- **Exercise description**
Output, with no changes, the span of lines that opens with the line containing "M_RU, 1, label='upper" and closes with the last line.

- **Information shown**
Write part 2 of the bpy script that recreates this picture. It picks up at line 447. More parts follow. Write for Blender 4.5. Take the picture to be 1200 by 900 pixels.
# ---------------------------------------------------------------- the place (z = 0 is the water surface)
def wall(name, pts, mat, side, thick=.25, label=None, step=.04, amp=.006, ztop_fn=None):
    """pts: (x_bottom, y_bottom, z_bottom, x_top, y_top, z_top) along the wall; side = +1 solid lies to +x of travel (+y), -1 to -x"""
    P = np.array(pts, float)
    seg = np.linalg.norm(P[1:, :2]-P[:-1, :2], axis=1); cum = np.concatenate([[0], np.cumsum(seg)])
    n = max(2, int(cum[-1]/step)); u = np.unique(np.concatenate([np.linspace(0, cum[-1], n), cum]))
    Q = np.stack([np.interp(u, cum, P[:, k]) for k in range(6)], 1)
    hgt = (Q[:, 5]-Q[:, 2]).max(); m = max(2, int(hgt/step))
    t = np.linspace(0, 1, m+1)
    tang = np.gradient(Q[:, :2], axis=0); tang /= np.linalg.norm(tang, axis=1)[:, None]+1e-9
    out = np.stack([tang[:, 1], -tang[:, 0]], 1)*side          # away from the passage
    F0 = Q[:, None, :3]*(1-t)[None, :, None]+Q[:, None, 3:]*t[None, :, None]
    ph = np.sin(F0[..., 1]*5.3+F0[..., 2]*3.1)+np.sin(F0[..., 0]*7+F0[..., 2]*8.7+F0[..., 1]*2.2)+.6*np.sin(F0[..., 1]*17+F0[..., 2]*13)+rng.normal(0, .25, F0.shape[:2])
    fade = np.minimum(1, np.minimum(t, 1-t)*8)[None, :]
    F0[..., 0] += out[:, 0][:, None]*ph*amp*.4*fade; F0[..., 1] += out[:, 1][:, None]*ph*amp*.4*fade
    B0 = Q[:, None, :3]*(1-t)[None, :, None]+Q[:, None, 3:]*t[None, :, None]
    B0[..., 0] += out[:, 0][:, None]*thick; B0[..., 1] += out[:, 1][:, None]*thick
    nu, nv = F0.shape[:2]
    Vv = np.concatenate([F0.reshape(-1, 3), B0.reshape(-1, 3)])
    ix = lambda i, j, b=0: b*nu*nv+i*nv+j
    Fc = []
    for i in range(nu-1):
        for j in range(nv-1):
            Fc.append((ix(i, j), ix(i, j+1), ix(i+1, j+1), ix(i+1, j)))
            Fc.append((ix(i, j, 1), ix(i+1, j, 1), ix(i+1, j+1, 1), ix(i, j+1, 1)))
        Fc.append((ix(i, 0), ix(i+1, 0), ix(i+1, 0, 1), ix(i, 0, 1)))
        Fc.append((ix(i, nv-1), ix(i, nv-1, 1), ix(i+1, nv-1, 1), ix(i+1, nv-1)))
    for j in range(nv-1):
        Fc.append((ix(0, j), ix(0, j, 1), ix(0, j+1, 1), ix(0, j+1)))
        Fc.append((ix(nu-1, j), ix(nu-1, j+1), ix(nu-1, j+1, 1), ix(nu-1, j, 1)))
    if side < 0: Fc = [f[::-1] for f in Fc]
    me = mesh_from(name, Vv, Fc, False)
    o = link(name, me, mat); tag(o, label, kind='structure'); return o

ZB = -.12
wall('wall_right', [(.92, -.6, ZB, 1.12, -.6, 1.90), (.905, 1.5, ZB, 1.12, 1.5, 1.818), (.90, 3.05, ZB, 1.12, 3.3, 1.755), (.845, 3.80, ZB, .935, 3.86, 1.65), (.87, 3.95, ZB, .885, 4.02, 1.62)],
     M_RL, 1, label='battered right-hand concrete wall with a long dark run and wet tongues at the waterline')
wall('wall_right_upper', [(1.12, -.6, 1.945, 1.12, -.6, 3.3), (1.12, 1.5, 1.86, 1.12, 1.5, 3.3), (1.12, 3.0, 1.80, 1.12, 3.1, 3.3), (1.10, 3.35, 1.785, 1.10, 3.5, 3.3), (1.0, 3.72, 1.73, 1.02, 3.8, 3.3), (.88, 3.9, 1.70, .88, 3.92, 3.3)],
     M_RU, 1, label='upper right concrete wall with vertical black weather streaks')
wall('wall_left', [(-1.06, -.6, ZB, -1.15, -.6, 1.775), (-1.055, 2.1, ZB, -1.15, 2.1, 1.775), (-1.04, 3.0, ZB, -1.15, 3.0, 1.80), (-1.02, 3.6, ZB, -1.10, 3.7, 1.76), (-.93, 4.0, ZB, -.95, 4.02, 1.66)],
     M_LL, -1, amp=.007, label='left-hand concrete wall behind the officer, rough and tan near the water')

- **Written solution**
     M_RU, 1, label='upper right concrete wall with vertical black weather streaks')
wall('wall_left', [(-1.06, -.6, ZB, -1.15, -.6, 1.775), (-1.055, 2.1, ZB, -1.15, 2.1, 1.775), (-1.04, 3.0, ZB, -1.15, 3.0, 1.80), (-1.02, 3.6, ZB, -1.10, 3.7, 1.76), (-.93, 4.0, ZB, -.95, 4.02, 1.66)],
     M_LL, -1, amp=.007, label='left-hand concrete wall behind the officer, rough and tan near the water')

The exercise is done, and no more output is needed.